Uno de estos ejemplos lo podemos encontrar casi a la vera de la ruta 33, esa que pacientemente une el Puerto de Rosario con su socio de Bahía Blanca. Bien cerca de Carhué se encontraba la Villa de Epecuén, lugar más bien destinado al turismo y la recreación. Zona de lagunas (que en mapuche se llaman lauquen o laufquen, por eso ese nombre se repite insistentemente en la región) desde sus inicios tuvo fecha de vencimiento. En noviembre de 1985 el agua lo inundó todo. Sus gentes ahora son vecinos nuevamente, pero con dirección en la ciudad de Pigüé. Hoy el horizonte del lago Epecuén muestra una fantasmal vista de lo que ya no es…
Siguiendo con relatos del agua, si nos adentramos en la ruta 14, esa que cruza el litoral con un arrullo de chamamé en sus entrañas, nos encontramos con una ciudad de Maqueta. Meca de arquitectos, periodistas, sociólogos y demás buscavidas, allá por los años 70. La Nueva Federación tiene una larga historia. Es la ciudad de las tres fundaciones, inquieta por naturaleza, y con el desarraigo mordiéndole los talones. Bautizada de gurrumina como Mandisoví allá por 1777, el prolífico Don Justo José de Urquiza ordenó la primera mudanza y las compañías de fletes marcaron su primer hito comercial en esta curva del río Uruguay.
Federación se acomodaba a una nueva historia, forjando sueños y creciendo lentamente.

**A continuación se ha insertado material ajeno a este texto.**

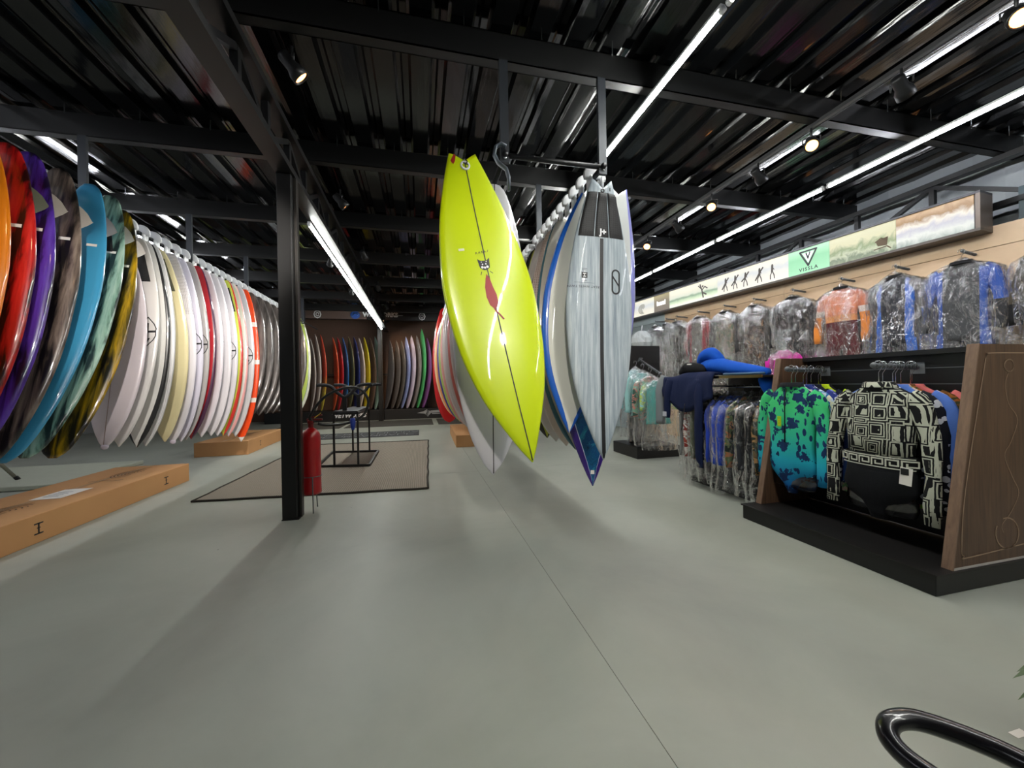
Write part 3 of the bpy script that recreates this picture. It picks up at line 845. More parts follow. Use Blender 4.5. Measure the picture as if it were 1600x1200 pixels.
st = MB(); st.tube([(.079 * math.cos(a), .079 * math.sin(a), .30) for a in np.linspace(0, 2 * math.pi, 25)[:-1]], .0035, 6, closed=True)
st.obj('wire_ring', M_grey, ex, True)
for a in (-1.25, 1.4, 3.0):
    MB().tube([(.082 * math.cos(a), .082 * math.sin(a), .30), (.084 * math.cos(a), .084 * math.sin(a), .12), (.10 * math.cos(a), .10 * math.sin(a), .005)], .0045, 6).obj('stand_leg', M_grey, ex, True)

# ------------------------------------------------------------------ woven rug
def rug_material():
    t = NT('jute_weave'); o = t.obj()
    w1 = t.n('TexWave', {'Vector': o, 'Scale': 22.0, 'Distortion': 1.2, 'Detail': 2.0}, bands_direction='Y').outputs['Fac']
    w2 = t.n('TexWave', {'Vector': o, 'Scale': 15.0, 'Distortion': 1.0, 'Detail': 2.0}, bands_direction='X').outputs['Fac']
    k = t.math('MULTIPLY', w1, w2); n = t.noise(o, 1.3, 4.0)
    col = t.mix(k, lin('#857c70'), lin('#cdc2b2')); col = t.mix(t.math('MULTIPLY', n, .35), col, lin('#8c8478'))
    t.p(Base_Color=col, Roughness=.95); t.bump(k, .8, .006); return t.m
rg = thing('rug', 'large woven grey-beige rug with dark edge lying behind the black column', 'rug', (-1.0, 5.7, 0))
c4 = [at(300, 784, Z=.008), at(668, 763, Z=.008), at(669, 688, Z=.008), Vector((-2.0, 7.55, .008))]
m = MB(); nx, ny = 24, 30; vs = []; fs = []
for j in range(ny + 1):
    for i in range(nx + 1):
        a = c4[0].lerp(c4[1], i / nx); b = c4[3].lerp(c4[2], i / nx); p = a.lerp(b, j / ny); vs.append((p.x + 1.0, p.y - 5.7, .010 + .002 * noise.noise(p * 2)))
for j in range(ny):
    for i in range(nx): q = j * (nx + 1) + i; fs.append([q, q + 1, q + nx + 2, q + nx + 1])
m.add(vs, fs).obj('weave', rug_material(), rg, True, fix=False)
e = MB()
for a, b in ((0, 1), (1, 2), (2, 3), (3, 0)):
    pts = [c4[a].lerp(c4[b], k / 14) for k in range(15)]
    pts = [Vector((p.x + 1 + .006 * math.sin(k * 2.3 + a), p.y - 5.7 + .006 * math.cos(k * 1.7), .010)) for k, p in enumerate(pts)]
    MB().tube(pts, .011, 6).obj('edge_binding', mat('#3a352f', .9), rg, True)

# ------------------------------------------------------------------ black metal display stand with padded arms
sd = thing('board_repair_stand', 'black metal display stand with padded arms standing on the rug', 'stand', (-1.0, 5.85, 0))
def sp(x, y, z): return (x + 1.0, y - 5.85, z)
b4 = [(-1.313, 5.394), (-.665, 5.26), (-.668, 6.379), (-1.358, 6.502)]
for i in range(4):
    a, b = b4[i], b4[(i + 1) % 4]; MB().bar(sp(a[0], a[1], .028), sp(b[0], b[1], .028), .028).obj('base_bar', M_black, sd)
up = [(-1.10, 5.35), (-.80, 5.29), (-.80, 6.41), (-1.05, 6.45)]
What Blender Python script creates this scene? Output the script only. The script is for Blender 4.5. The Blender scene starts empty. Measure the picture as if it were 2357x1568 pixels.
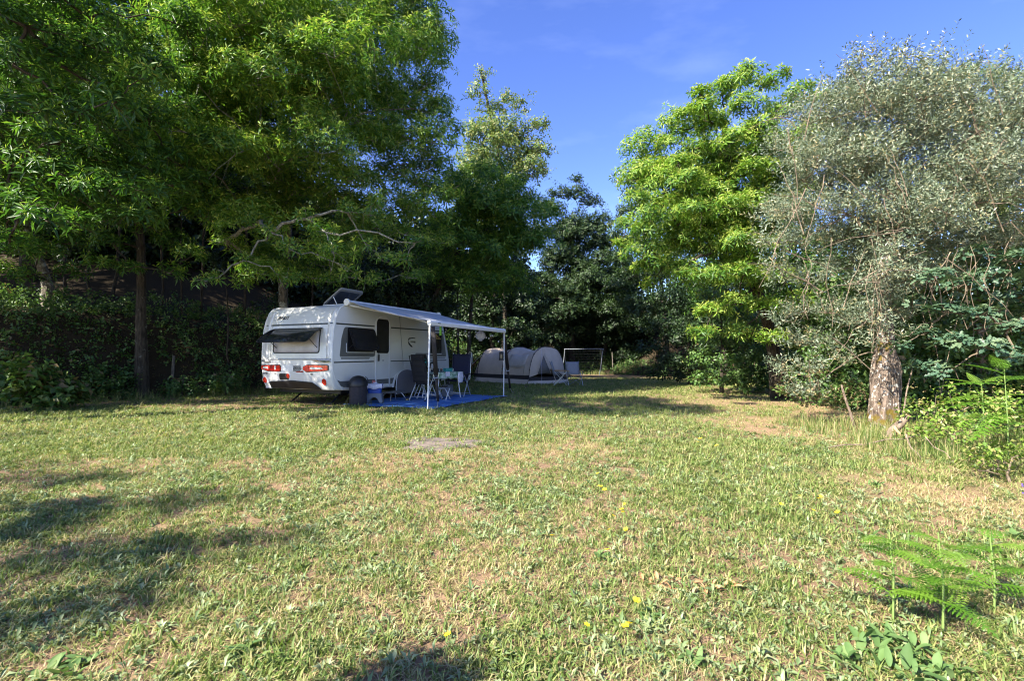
import bpy, bmesh, math, random
import numpy as np
from mathutils import Vector, Matrix, Euler
random.seed(5)
rng = np.random.default_rng(11)
S = bpy.context.scene
COL = S.collection
R = math.radians

# ------------------------------------------------------------------ camera, sky, sun, exposure
CAM = (0.0, 0.0, 1.40)
F = 1118.0            # focal length for a 2357 pixel wide frame
PITCH = math.atan(36 / F)
cd = bpy.data.cameras.new('camera')
cd.sensor_width = 36
cd.lens = 36 * F / 2357
cd.clip_start = .05
cd.clip_end = 1500
cam = bpy.data.objects.new('camera', cd)
COL.objects.link(cam)
cam.location = CAM
cam.rotation_euler = (math.pi / 2 + PITCH, 0, 0)
S.camera = cam

SUN_AZ, SUN_EL = R(-130), R(40)     # clockwise from +Y: behind the camera, well to its left
TO_SUN = Vector((math.sin(SUN_AZ) * math.cos(SUN_EL), math.cos(SUN_AZ) * math.cos(SUN_EL), math.sin(SUN_EL)))
world = bpy.data.worlds.new('World')
S.world = world
world.use_nodes = True
wn = world.node_tree
sky = wn.nodes.new('ShaderNodeTexSky')
sky.sky_type = 'NISHITA'
sky.sun_disc = False
sky.sun_elevation = SUN_EL
sky.sun_rotation = SUN_AZ % (2 * math.pi)
sky.air_density = 1.0
sky.dust_density = 0.3
sky.ozone_density = 4.0
bg = wn.nodes['Background']
bg.inputs['Strength'].default_value = 0.095
hs = wn.nodes.new('ShaderNodeHueSaturation')
hs.inputs['Saturation'].default_value = 1.16
hs.inputs['Hue'].default_value = 0.522
wn.links.new(sky.outputs[0], hs.inputs['Color'])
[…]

Pero una nueva mudanza esperaba en el camino. Allá por los años cuarenta, los gobiernos argentino y uruguayo pactaron la creación conjunta de una represa a unos kilómetros al norte de Concordia. Sería con el paso de los años y del trabajo de muchos entrerrianos lo que actualmente se conoce como la Represa de Salto Grande, uno de los pasos que nos unen con la nación charrúa. Lo que estaba casi implícito, era que algunas regiones serían tapadas por el agua. Entre ellas, la por entonces localización de Federación.
Hasta entrados los setenta nada pasó, la relocalización seguía siendo un fantasma poco probable. Pero había llegado la hora, con plebiscito incluido, el pueblo decidió donde se mudaría, y optó por la opción más cercana, algo así como el barrio de enfrente. En dos años se construyó una nueva ciudad, se tasaron las casas y se estableció una rutina de una manzana por semana moviendo bártulos de acá para allá. Varios años más tuvieron que esperar para que un tímido pastito comenzara a colorear un poco la nueva villa. Actualmente, muchos recuerdan esos día agitados de 1979, ultima fundación de una ciudad que resiste, y que hoy, paradójicamente, vuelve a poner sus ilusiones en el agua, con sus famosas termas.
La Vieja Federación, fue arrasada por los tanques, inundada y despojada. Hoy es solo un paseo turístico, con historias de aparecidos y retobados. Pararse en el puente que conecta el paso con el presente de un modo más que gráfico es una experiencia que sacude hasta al más nómade de los nómades.
Por último, y para no aburrir al desprevenido que posó sus ojos en estas letras sobre ciudades fantasmas, podemos hablar de Cayastá, en la ruta provincial 1, la costera, la de las chacras y los secaderos de maní. A unas pocas cuadras de la actual ciudad, nos encontramos con las ruinas de lo que ahora se da a llamar Santa Fe, la vieja. La ciudad dormida, abandonada por sus habitantes en búsqueda de mejores terrenos, hoy el río San Javier ya se llevó la mitad, cortándola en una precisa diagonal. Muchas iglesias para poco pueblo, cada una de ellas guardó durante siglos un corazón lleno de huesos. Hasta que comenzaron las excavaciones cuando hasta el mismo pueblo se aprestó a curiosear. Y ahí aparecieron…
Estaban pasando la siesta de los siglos, mirando eternamente a un altar ya mudo. Con sus lechos a pedido, con sus seres más queridos. Pero hoy, copias fieles en cemento ocupan su espacio. Un habitación especial para ellos protege sus despojos. Son los restos de los primeros vecinos, esos que llegaron hace tanto ya, buscando una historia. Aquellos que tenían derecho de hasta cinco esclavos por cabeza y que hoy ni siquiera la logran mantener pegada decentemente a sus cuellos. Cráneos de cemento nos cuentan una historia, esa de los primeros años de lo que sería esta provincia.
Otra ciudad dormida, una de tantas, que iré sumando a estas historias de los caminos.